__SET EXERCISE__.
Leave the pictures out and quote every line from the start of the listing to the line with "scene = bpy.context.scene", inclusive.

────────────────

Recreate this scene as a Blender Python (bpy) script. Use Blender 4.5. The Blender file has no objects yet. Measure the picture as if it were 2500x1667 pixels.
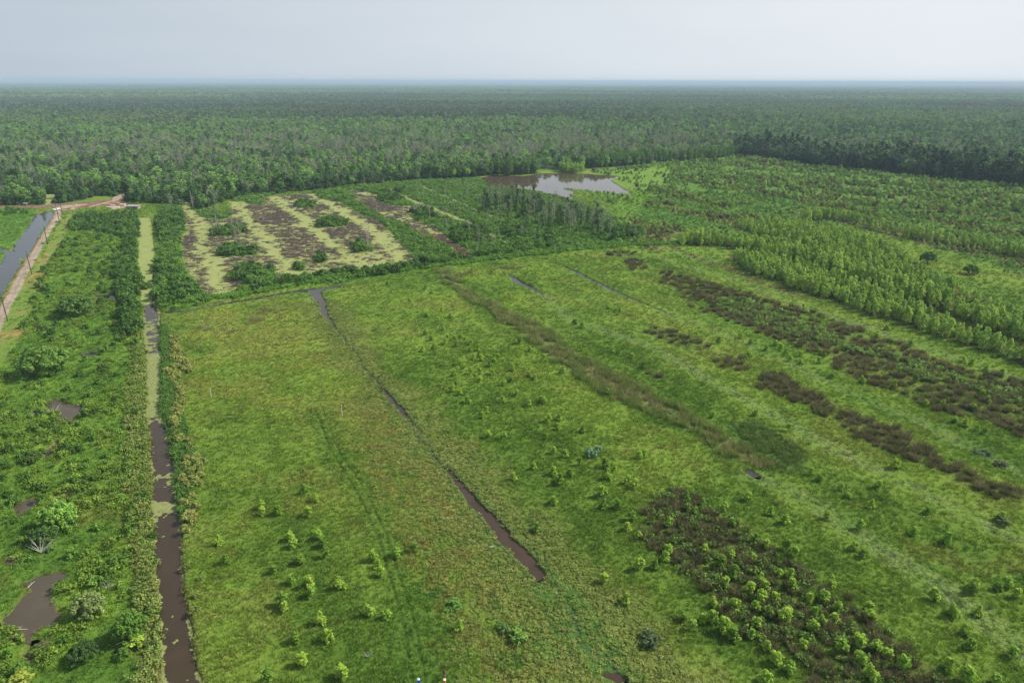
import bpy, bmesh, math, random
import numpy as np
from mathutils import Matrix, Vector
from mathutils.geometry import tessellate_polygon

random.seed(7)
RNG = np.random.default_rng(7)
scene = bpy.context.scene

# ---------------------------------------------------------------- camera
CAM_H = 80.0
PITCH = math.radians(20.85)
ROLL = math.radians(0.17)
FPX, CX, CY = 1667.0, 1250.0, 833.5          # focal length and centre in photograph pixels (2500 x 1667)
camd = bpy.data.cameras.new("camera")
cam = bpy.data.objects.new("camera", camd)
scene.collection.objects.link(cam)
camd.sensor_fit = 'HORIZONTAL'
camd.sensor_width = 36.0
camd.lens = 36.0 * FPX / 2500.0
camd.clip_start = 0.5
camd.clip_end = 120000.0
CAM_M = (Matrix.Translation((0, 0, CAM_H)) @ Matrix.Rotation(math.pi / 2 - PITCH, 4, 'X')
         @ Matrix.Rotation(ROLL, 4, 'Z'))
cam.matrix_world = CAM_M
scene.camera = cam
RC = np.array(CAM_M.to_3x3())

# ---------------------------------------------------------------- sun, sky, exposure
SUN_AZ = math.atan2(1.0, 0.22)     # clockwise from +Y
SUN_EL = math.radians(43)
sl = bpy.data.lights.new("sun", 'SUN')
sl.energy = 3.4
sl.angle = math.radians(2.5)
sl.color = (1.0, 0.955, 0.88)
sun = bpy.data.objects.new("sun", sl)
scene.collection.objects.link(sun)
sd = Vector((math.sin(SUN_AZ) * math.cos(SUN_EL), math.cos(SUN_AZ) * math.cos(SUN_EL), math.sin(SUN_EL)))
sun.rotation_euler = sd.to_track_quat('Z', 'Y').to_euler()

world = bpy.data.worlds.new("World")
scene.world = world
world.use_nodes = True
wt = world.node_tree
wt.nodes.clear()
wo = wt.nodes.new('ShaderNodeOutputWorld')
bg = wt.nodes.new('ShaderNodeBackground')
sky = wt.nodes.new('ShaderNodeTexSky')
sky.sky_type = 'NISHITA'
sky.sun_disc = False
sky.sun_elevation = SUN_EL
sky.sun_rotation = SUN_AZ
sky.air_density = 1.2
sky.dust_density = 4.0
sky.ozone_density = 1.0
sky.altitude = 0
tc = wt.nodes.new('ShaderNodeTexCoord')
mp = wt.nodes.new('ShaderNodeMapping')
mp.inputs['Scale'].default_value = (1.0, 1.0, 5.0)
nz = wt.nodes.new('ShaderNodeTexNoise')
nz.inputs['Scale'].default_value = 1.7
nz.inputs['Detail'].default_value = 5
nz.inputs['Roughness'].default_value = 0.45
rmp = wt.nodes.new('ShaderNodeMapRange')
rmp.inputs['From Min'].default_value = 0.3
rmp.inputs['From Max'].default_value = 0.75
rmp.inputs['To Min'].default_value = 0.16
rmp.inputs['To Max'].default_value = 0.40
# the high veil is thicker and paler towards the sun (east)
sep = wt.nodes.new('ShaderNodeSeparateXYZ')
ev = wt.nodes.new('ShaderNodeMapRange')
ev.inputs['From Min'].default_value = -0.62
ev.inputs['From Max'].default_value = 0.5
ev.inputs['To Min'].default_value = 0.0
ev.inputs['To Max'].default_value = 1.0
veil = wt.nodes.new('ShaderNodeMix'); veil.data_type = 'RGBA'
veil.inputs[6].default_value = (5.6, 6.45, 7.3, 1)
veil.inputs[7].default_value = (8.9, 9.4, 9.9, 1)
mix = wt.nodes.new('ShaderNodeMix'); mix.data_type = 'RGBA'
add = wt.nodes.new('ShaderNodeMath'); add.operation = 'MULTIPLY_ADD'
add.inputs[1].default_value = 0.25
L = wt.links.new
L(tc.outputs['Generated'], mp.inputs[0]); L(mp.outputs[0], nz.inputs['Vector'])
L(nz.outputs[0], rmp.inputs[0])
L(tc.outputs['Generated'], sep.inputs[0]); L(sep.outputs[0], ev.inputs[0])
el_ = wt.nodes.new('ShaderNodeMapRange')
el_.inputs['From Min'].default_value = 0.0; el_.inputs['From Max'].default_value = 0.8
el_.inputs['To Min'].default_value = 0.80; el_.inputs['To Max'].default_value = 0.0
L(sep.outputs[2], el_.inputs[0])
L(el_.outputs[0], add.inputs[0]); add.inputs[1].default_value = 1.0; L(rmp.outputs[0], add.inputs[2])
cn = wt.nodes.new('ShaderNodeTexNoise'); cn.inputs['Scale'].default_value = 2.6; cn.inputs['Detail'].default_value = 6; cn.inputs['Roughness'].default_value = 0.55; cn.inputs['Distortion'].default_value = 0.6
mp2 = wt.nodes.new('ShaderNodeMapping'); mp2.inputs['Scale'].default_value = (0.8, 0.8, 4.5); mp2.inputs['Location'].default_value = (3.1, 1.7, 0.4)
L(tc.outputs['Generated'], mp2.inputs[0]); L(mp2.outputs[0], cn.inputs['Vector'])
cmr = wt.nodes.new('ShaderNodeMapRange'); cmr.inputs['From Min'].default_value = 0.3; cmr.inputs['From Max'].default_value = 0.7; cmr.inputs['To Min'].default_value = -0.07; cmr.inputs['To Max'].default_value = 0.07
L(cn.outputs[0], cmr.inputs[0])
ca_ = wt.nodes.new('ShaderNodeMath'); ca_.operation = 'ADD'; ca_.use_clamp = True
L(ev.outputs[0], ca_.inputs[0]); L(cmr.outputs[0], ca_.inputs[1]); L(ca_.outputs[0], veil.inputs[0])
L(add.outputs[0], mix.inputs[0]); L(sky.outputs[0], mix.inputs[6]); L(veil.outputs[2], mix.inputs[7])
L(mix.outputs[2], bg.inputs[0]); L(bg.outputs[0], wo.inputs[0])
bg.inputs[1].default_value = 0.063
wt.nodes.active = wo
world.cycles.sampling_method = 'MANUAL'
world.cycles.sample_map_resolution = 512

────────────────

__OUTPUT OF THE TASK__.
Recreate this scene as a Blender Python (bpy) script. Use Blender 4.5. The Blender file has no objects yet. Measure the picture as if it were 2500x1667 pixels.
import bpy, bmesh, math, random
import numpy as np
from mathutils import Matrix, Vector
from mathutils.geometry import tessellate_polygon

random.seed(7)
RNG = np.random.default_rng(7)
scene = bpy.context.scene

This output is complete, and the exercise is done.